From the question, we are given velocity of the motorcyclist is \[36\,kmh{{r}^{-1}}\], that is, \[{{v}_{m}}=36\,kmh{{r}^{-1}}\]. The velocity of the car is also moving along the same direction with a velocity of \[18\,kmh{{r}^{-1}}\], that is \[{{v}_{c}}=18\,kmh{{r}^{-1}}\]. The velocity of sound in air is given to be \[330\,m{{s}^{-1}}\], that is, \[{{c}_{s}}=343\,m{{s}^{-1}}\]. The horn honked by the car is of frequency 1392Hz, hence ${{f}_{0}}=1392Hz$.
To find the frequency of the horn as heard by the motorcyclist, we will require the Doppler effect. Let’s first understand what does the Doppler effect mean. This effect gives the updated frequency as seen by an observer when a source is moving or the receiver is moving or either both the receiver and the source is moving. Due to the movement of the receiver and(or) the source, a superposition of waves takes place that emerge from the source. Hence, updated frequency (f) is observed by the receiver. The formula of the updated frequency for source frequency $({{f}_{0}})$ and speed of speed of wave in air is $({{c}_{s}})$ for the waves being sound wave and it will be (c) for the waves being light wave. The velocity of the source is, ${{v}_{s}}$ and ${{v}_{r}}$ is the velocity of the receiver. Therefore the Doppler’s formula is: \[f={{f}_{0}}[\dfrac{{{c}_{s}}+{{v}_{r}}}{{{c}_{s}}+{{v}_{s}}}]\].
For the current case, we have ${{f}_{0}}$ is the frequency of the horn originally as 1392Hz. The velocity of sound in air, $({{c}_{s}}=343m{{s}^{-1}})$. The velocity of the receiver is that of the motorcyclist \[{{v}_{r}}={{v}_{m}}=36\,kmh{{r}^{-1}}\]. Converting the velocity from kmph to m/s, we will multiply the value of the velocity with 5/18. Therefore, \[{{v}_{r}}={{v}_{m}}=36\,kmh{{r}^{-1}}\Rightarrow {{v}_{m}}=36\,(\dfrac{5}{18})m{{s}^{-1}}\Rightarrow {{v}_{m}}=10m{{s}^{-1}}\].
Similarly for the velocity of the source, that is the car with velocity of \[{{v}_{s}}={{v}_{c}}=18\,kmh{{r}^{-1}}\]. Converting this velocity as well, we get, \[{{v}_{s}}={{v}_{c}}=18\,kmh{{r}^{-1}}\Rightarrow {{v}_{c}}=18\,(\dfrac{5}{18})m{{s}^{-1}}\Rightarrow {{v}_{c}}=5m{{s}^{-1}}\].

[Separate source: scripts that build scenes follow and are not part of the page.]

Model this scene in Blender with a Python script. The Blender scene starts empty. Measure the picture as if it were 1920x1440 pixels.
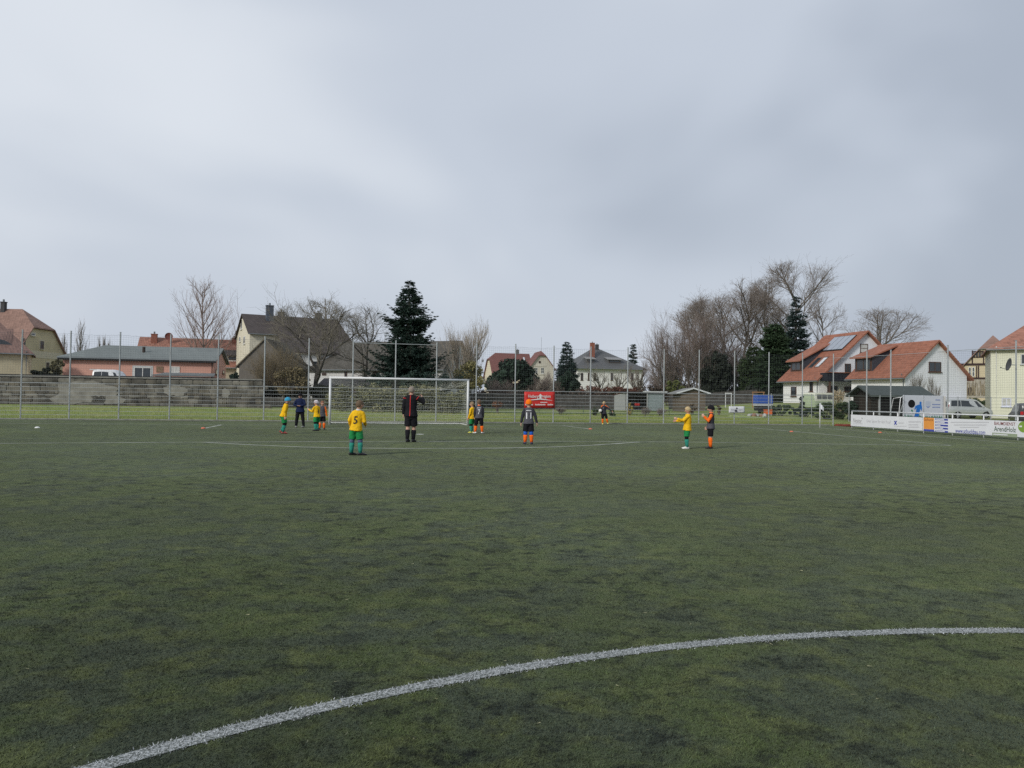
import bpy, bmesh, math, random
import numpy as np
from mathutils import Vector, Matrix

S = bpy.context.scene
COL = S.collection
R = math.radians
rng = random.Random(7)
nrg = np.random.default_rng(11)

# ------------------------------------------------------------------ camera
F, CH = 1453.07, 1.489
PIT, ROL, YAW = R(1.1217), R(0.8266), R(12.5446)
PCX, PCY = -3.235, -42.464
fw = Vector((0, math.cos(PIT), math.sin(PIT)))
_rt = Vector((1, 0, 0)); _up = _rt.cross(fw)
r2 = math.cos(ROL) * _rt + math.sin(ROL) * _up
u2 = -math.sin(ROL) * _rt + math.cos(ROL) * _up
CAMP = Vector((0, 0, CH))
cd = bpy.data.cameras.new('camera'); cam = bpy.data.objects.new('camera', cd); COL.objects.link(cam)
cd.sensor_width = 36; cd.lens = F / 1920 * 36; cd.clip_end = 6000; cd.clip_start = .05
cam.matrix_world = Matrix(((r2.x, u2.x, -fw.x, 0), (r2.y, u2.y, -fw.y, 0), (r2.z, u2.z, -fw.z, CH), (0, 0, 0, 1)))
S.camera = cam

# ------------------------------------------------------------------ light
SUN_EL, SUN_AZ = R(29), R(-140)          # azimuth measured from +Y towards +X: sun to the left, a little behind
sd = bpy.data.lights.new('sun', 'SUN'); sun = bpy.data.objects.new('sun', sd); COL.objects.link(sun)
sd.energy = 1.5; sd.angle = R(11); sd.color = (1, .965, .9)
sdir = Vector((math.sin(SUN_AZ) * math.cos(SUN_EL), math.cos(SUN_AZ) * math.cos(SUN_EL), math.sin(SUN_EL)))
sun.rotation_euler = sdir.to_track_quat('Z', 'Y').to_euler()
sun.location = (0, 0, 60)

W = bpy.data.worlds.new('World'); S.world = W; W.use_nodes = True
nt = W.node_tree; nt.nodes.clear()
def wn(t, **k):
    n = nt.nodes.new(t)
    for a, b in k.items(): setattr(n, a, b)
    return n
out = wn('ShaderNodeOutputWorld'); bg = wn('ShaderNodeBackground')
sky = wn('ShaderNodeTexSky'); sky.sky_type = 'NISHITA'; sky.sun_disc = False
sky.sun_elevation = SUN_EL; sky.sun_rotation = SUN_AZ; sky.air_density = 1.4; sky.dust_density = 4
tc = wn('ShaderNodeTexCoord'); mp = wn('ShaderNodeMapping'); mp.inputs['Scale'].default_value = (1, 1, 1.8)
mp.inputs['Location'].default_value = (4, 4, 8)
n1 = wn('ShaderNodeTexNoise'); n1.inputs['Scale'].default_value = 2.0; n1.inputs['Detail'].default_value = 3.2
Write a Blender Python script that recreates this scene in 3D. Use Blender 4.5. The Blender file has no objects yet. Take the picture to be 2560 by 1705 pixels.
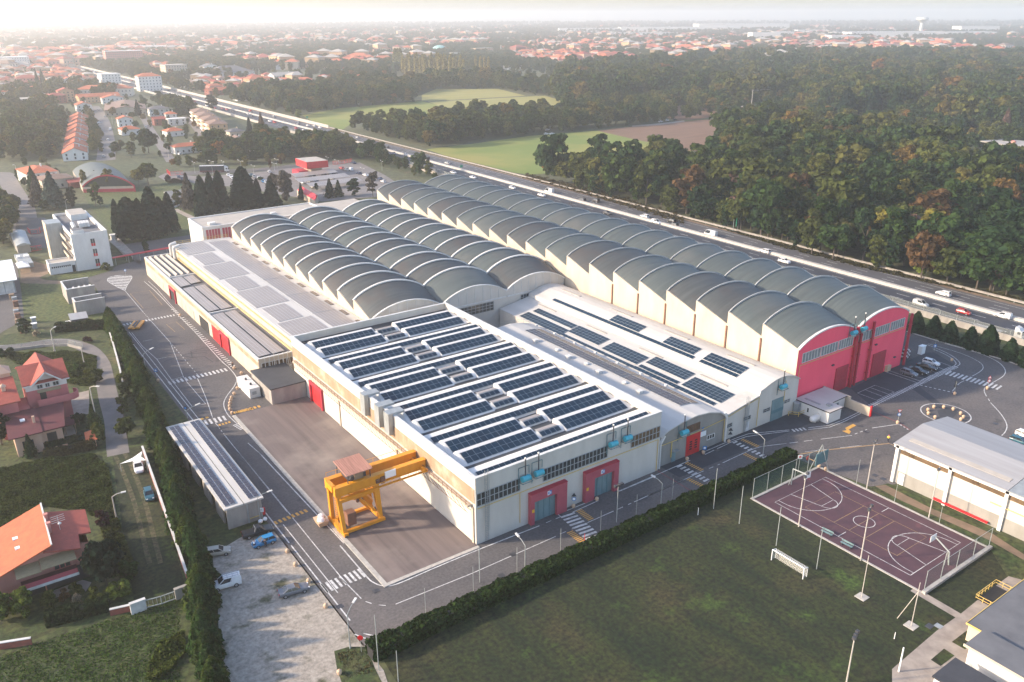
import bpy,math,random
import numpy as np
from mathutils import Vector,Matrix
random.seed(7);RNG=np.random.default_rng(7)
S=bpy.context.scene;COL=S.collection
R=math.radians;PI=math.pi
FPX,YAW,PITCH,ROLL,CAMZ=2085.235,0.615784,0.37341,-0.004209,84.0
W,H=2560,1705
cy,sy,cp,sp=math.cos(YAW),math.sin(YAW),math.cos(PITCH),math.sin(PITCH)
_f=Vector((sy*cp,cy*cp,-sp));_r=Vector((cy,-sy,0));_u=_r.cross(_f)
_c,_s=math.cos(ROLL),math.sin(ROLL)
_r,_u=_r*_c+_u*_s,_u*_c-_r*_s
cam=bpy.data.cameras.new('camera');cam.sensor_width=36;cam.lens=FPX/W*36
cam.clip_start=1;cam.clip_end=40000
camo=bpy.data.objects.new('camera',cam);COL.objects.link(camo)
camo.matrix_world=Matrix(((_r.x,_u.x,-_f.x,0),(_r.y,_u.y,-_f.y,0),(_r.z,_u.z,-_f.z,CAMZ),(0,0,0,1)))
S.camera=camo
CROP=dict(zA=(0,0,2.738),zB=(850,0,2.738),zC=(1700,0,2.738),zD=(0,560,2.7035),zE=(850,560,2.7035),zF=(1700,560,2.7035),zG=(0,1130,2.727),zH=(850,1130,2.727),zI=(1700,1130,2.727),t1=(0,120,5.477),t2=(400,120,5.477),t3=(820,60,4.06),t4=(1400,50,4.06),t5=(1980,50,4.06),t6=(1750,220,2.907),pk=(400,380,4.205),of=(0,400,5.12),yd=(0,640,6.03),h1=(0,880,5.806),h2=(0,1250,5.809),br=(2230,1430,5.703),lot=(500,1290,6.273),hw=(2180,680,6.03),c6=(1900,860,3.568),c5=(0,480,4.9),fr=(1500,980,4.71),ff=(1180,1060,4.71),cr=(780,1080,5.227),sh=(400,1020,4.356),r3=(400,480,3.92),r4=(900,420,3.92),r5=(1400,620,2.6133),g6=(700,740,3.92),S=(0,0,1),D=(0,0,.9195))
def P(crop,x,y,z=0.0):
 a,b,k=CROP[crop]
 d=_f*FPX+_r*(a+x/k-W/2)-_u*(b+y/k-H/2)
 t=(z-CAMZ)/d.z
 return(d.x*t,d.y*t)
def PP(crop,pts,z=0.0):return[P(crop,x,y,z)for x,y in pts]if crop!='W' else pts
def pheight(crop,base,top):
 bx,by=P(crop,*base);a,b,k=CROP[crop]
 d=_f*FPX+_r*(a+top[0]/k-W/2)-_u*(b+top[1]/k-H/2)
 return CAMZ+d.z*(d.x*bx+d.y*by)/(d.x*d.x+d.y*d.y)
def nd(nt,t,**kw):
 n=nt.nodes.new(t)
 for k,v in kw.items():
  if k.startswith('i_'):n.inputs[k[2:].replace('_',' ')].default_value=v
  elif isinstance(k,str):setattr(n,k,v)
 return n
def c4(c):return(c[0],c[1],c[2],1)
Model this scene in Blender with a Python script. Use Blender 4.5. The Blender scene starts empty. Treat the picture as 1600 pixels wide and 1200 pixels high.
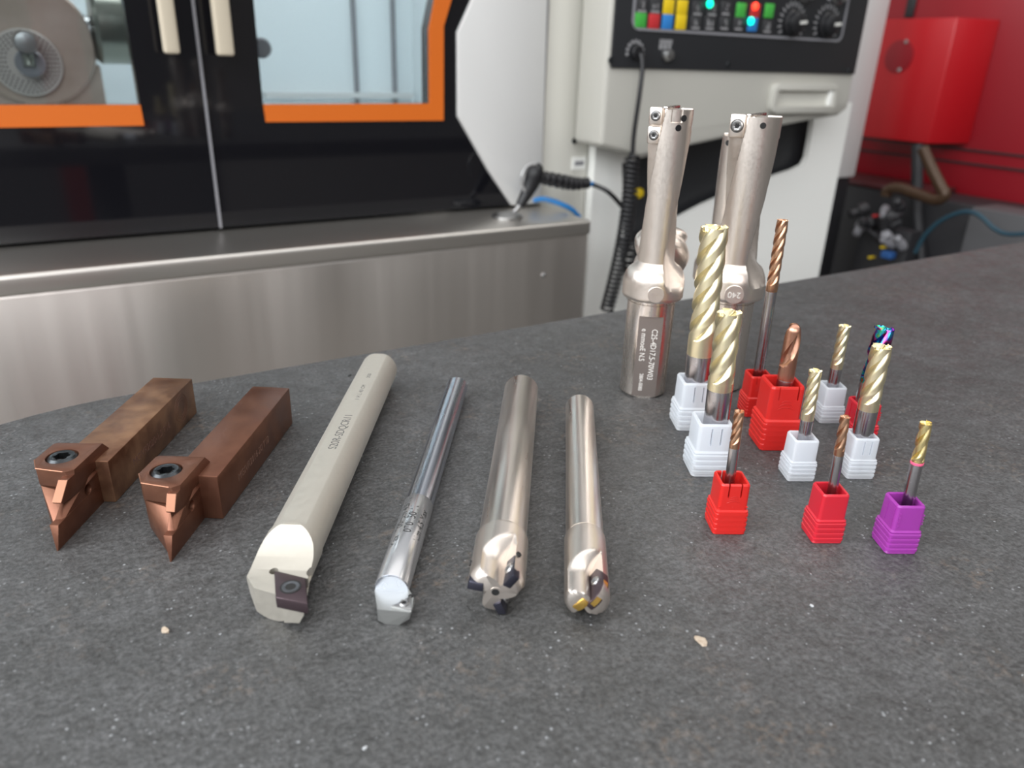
import bpy, bmesh, math, random
from mathutils import Vector, Matrix, noise
from mathutils.geometry import tessellate_polygon
PI = math.pi
random.seed(7)
scn = bpy.context.scene
COL = scn.collection
# ------------------------------------------------------------------ camera
FPX = 1179.0; CAMH = .155
pit = math.radians(23.35); th = math.radians(58.2); rol = math.radians(1.85)
FW = Vector((math.cos(th)*math.cos(pit), math.sin(th)*math.cos(pit), -math.sin(pit)))
R0 = Vector((math.sin(th), -math.cos(th), 0)); U0 = R0.cross(FW)
RT = math.cos(rol)*R0 + math.sin(rol)*U0
UP = -math.sin(rol)*R0 + math.cos(rol)*U0
CP = Vector((0, 0, CAMH))
cam = bpy.data.cameras.new('camera'); camo = bpy.data.objects.new('camera', cam); COL.objects.link(camo)
camo.matrix_world = Matrix(((RT.x, UP.x, -FW.x, CP.x), (RT.y, UP.y, -FW.y, CP.y), (RT.z, UP.z, -FW.z, CP.z), (0, 0, 0, 1)))
cam.sensor_width = 36; cam.lens = 36*FPX/1600; cam.clip_start = .01; cam.clip_end = 60
cam.dof.use_dof = True; cam.dof.focus_distance = .29; cam.dof.aperture_fstop = 11.5
scn.camera = camo
# ------------------------------------------------------------------ light
scn.view_settings.view_transform = 'Standard'; scn.view_settings.look = 'None'
scn.view_settings.exposure = .09; scn.view_settings.gamma = 1
w = bpy.data.worlds.new('World'); scn.world = w; w.use_nodes = True
wb = w.node_tree.nodes['Background']; wb.inputs[0].default_value = (.93, .96, 1, 1); wb.inputs[1].default_value = .58
def area(name, loc, target, sx, sy, power, col):
    l = bpy.data.lights.new(name, 'AREA'); l.shape = 'RECTANGLE'; l.size = sx; l.size_y = sy; l.energy = power; l.color = col
    o = bpy.data.objects.new(name, l); COL.objects.link(o); o.location = loc
    o.rotation_euler = (Vector(target)-Vector(loc)).to_track_quat('-Z', 'Y').to_euler(); return o
area('window_light_left', (-2.5, .3, 1.6), (.3, .5, 0), 3.0, 1.8, 112, (.95, .98, 1))
area('added_light_rear', (-1.5, -2.4, 1.8), (.4, .6, 0), 3.0, 1.8, 70, (.98, .99, 1))  # added behind the viewer for metal reflections and white paint, no window there
area('ceiling_light_large', (.4, .3, 2.6), (.3, .35, 0), 2.6, 3.4, 34, (1, .98, .95))
area('ceiling_light_right', (2.6, -.6, 2.4), (.6, .6, 0), 1.2, .6, 9, (1, .95, .88))
# ------------------------------------------------------------------ helpers
def ray(px, py): return FW*FPX + RT*(px-800) - UP*(py-600)
def onz(px, py, z=0.0):
    r = ray(px, py); return CP + r*((z-CAMH)/r.z)
def ony(px, py, Y):
    r = ray(px, py); return CP + r*(Y/r.y)
def onx(px, py, X):
    r = ray(px, py); return CP + r*(X/r.x)
def tag(o, label=None, cat=None, group=None, kind=None):
    if label: o['label'] = label
    if cat: o['category'] = cat
    if group: o['group'] = group
    if kind: o['kind'] = kind
    return o
def thing(name, label, cat, loc=(0, 0, 0), rot=(0, 0, 0), group=None):
    o = bpy.data.objects.new(name, None); COL.objects.link(o); o.empty_display_size = .01
    o.location = loc; o.rotation_euler = rot
    return tag(o, label, cat, group)
def finish(me, mat, smooth):
    bm = bmesh.new(); bm.from_mesh(me)
    bmesh.ops.remove_doubles(bm, verts=bm.verts, dist=1e-7)
    bmesh.ops.recalc_face_normals(bm, faces=bm.faces); bm.to_mesh(me); bm.free()
    if mat and not me.materials: me.materials.append(mat)
    if smooth:
        me.shade_smooth(); me.set_sharp_from_angle(angle=math.radians(smooth))
def mk(name, geo, mat=None, parent=None, M=None, smooth=0, bevel=0, seg=2):
    vs, fs = geo
    if M is not None: vs = [M @ Vector(v) for v in vs]
    me = bpy.data.meshes.new(name); me.from_pydata([tuple(v) for v in vs], [], fs)
    finish(me, mat, smooth)
    o = bpy.data.objects.new(name, me); COL.objects.link(o)
    if bevel: dobevel(o, bevel, seg)
    if parent: o.parent = parent
    return o
def dobevel(o, wd, seg=2, ang=30):
    m = o.modifiers.new('b', 'BEVEL'); m.width = wd; m.segments = seg; m.limit_method = 'ANGLE'; m.angle_limit = math.radians(ang); m.harden_normals = False
    apply(o); o.data.shade_smooth(); o.data.set_sharp_from_angle(angle=math.radians(42))
def apply(o):
    dg = bpy.context.evaluated_depsgraph_get(); dg.update()
    me = bpy.data.meshes.new_from_object(o.evaluated_get(dg)); old = o.data
    o.modifiers.clear(); o.data = me; me.name = old.name
def boolean(o, cutters, op='DIFFERENCE', smooth=35, mat=None):
    par = o.parent; o.parent = None
    for c in cutters:
        m = o.modifiers.new('x', 'BOOLEAN'); m.object = c; m.operation = op; m.solver = 'EXACT'
    apply(o)
    for c in cutters: bpy.data.objects.remove(c)
    o.data.shade_smooth(); o.data.set_sharp_from_angle(angle=math.radians(smooth)); o.parent = par
    while len(o.data.materials) > 1: o.data.materials.pop()
    return o
def join(*geos):
    V = []; F = []
    for v, f in geos:
        n = len(V); V += [Vector(p) for p in v]; F += [[i+n for i in q] for q in f]
    return V, F
def tf(geo, M): return [M @ Vector(v) for v in geo[0]], geo[1]
def box(x0, x1, y0, y1, z0, z1):
    v = [(x, y, z) for z in (z0, z1) for y in (y0, y1) for x in (x0, x1)]
    return v, [[0, 2, 3, 1], [4, 5, 7, 6], [0, 1, 5, 4], [2, 6, 7, 3], [0, 4, 6, 2], [1, 3, 7, 5]]
def sweep(rings, cap0=True, cap1=True):
    n = len(rings[0]); V = []; F = []
    for r in rings: V += [Vector(p) for p in r]
    for k in range(len(rings)-1):
        for i in range(n):
            a = k*n+i; b = k*n+(i+1) % n
            F.append([a, b, b+n, a+n])
    for cap, k in ((cap0, 0), (cap1, len(rings)-1)):
        if cap:
            c = len(V); V.append(sum((Vector(p) for p in rings[k]), Vector())/n)
            for i in range(n): F.append([k*n+i, k*n+(i+1) % n, c])
    return V, F
def lathe(prof, seg=40, cap0=True, cap1=True):
    return sweep([[(r*math.cos(2*PI*i/seg), r*math.sin(2*PI*i/seg), z) for i in range(seg)] for r, z in prof], cap0, cap1)
def cyl(r, z0, z1, seg=32, ch=0):
    if ch: return lathe([(r-ch, z0), (r, z0+ch), (r, z1-ch), (r-ch, z1)], seg)
    return lathe([(r, z0), (r, z1)], seg)
def prism(poly, z0, z1):
    n = len(poly); V = [(x, y, z0) for x, y in poly]+[(x, y, z1) for x, y in poly]
    return V, [list(range(n))[::-1], list(range(n, 2*n))]+[[i, (i+1) % n, n+(i+1) % n, n+i] for i in range(n)]
def hull(pts):
    bm = bmesh.new()
    for p in pts: bm.verts.new(p)
    bmesh.ops.convex_hull(bm, input=bm.verts)
    bmesh.ops.dissolve_limit(bm, angle_limit=.02, verts=bm.verts, edges=bm.edges)
    bm.verts.index_update(); g = ([v.co.copy() for v in bm.verts], [[v.index for v in f.verts] for f in bm.faces]); bm.free()
    used = sorted({i for f in g[1] for i in f}); mp = {a: b for b, a in enumerate(used)}
    return [g[0][i] for i in used], [[mp[i] for i in f] for f in g[1]]
def tube(pts, r, seg=10, close=False):
    pts = [Vector(p) for p in pts]; rings = []; n = len(pts)
    rr = r if isinstance(r, list) else [r]*n
    t0 = (pts[1]-pts[0]).normalized(); nrm = t0.orthogonal().normalized()
    for i, p in enumerate(pts):
        t = (pts[min(i+1, n-1)]-pts[max(i-1, 0)]).normalized()
        nrm = (nrm - t*nrm.dot(t)).normalized(); b = t.cross(nrm)
        rings.append([p+rr[i]*(math.cos(2*PI*k/seg)*nrm+math.sin(2*PI*k/seg)*b) for k in range(seg)])
    return sweep(rings)
def spline(pts, n=12):
    pts = [Vector(p) for p in pts]; P = [pts[0]]+pts+[pts[-1]]; out = []
    for i in range(1, len(P)-2):
        for k in range(n):
            t = k/n; a, b, c, d = P[i-1:i+3]
            out.append(.5*((2*b)+(c-a)*t+(2*a-5*b+4*c-d)*t*t+(3*b-a-3*c+d)*t**3))
    out.append(pts[-1]); return out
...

Hence, using the Doppler’s formula, we find \[f={{f}_{0}}[\dfrac{{{c}_{s}}+{{v}_{r}}}{{{c}_{s}}+{{v}_{s}}}]\Rightarrow f=(1392)[\dfrac{343+10}{343+5}]\Rightarrow f=(1392)[\dfrac{353}{348}]\Rightarrow f=1412Hz.\]

Hence, the correct answer is option C.

Note:
The Doppler’s formula is: \[f={{f}_{0}}[\dfrac{{{c}_{s}}+{{v}_{r}}}{{{c}_{s}}+{{v}_{s}}}]\]. Here the values of the velocity of the receiver and that of the source is both positive and negative depending upon the direction of the movement of the source and the receiver. Hence, if the receiver is moving towards the source, then the value of ${{v}_{r}}$ will be positive. If the receiver is static or not moving, then the value of ${{v}_{r}}$ would be zero and lastly, when the receiver is moving away from the source, then the value of ${{v}_{r}}$ will be negative.
Similarly, if the source is moving away from the receiver, then the value of ${{v}_{s}}$ will be positive. If the source is static or not moving, then the value of ${{v}_{s}}$ would be zero and lastly, when the source is moving towards the receiver, then the value of ${{v}_{s}}$ will be negative.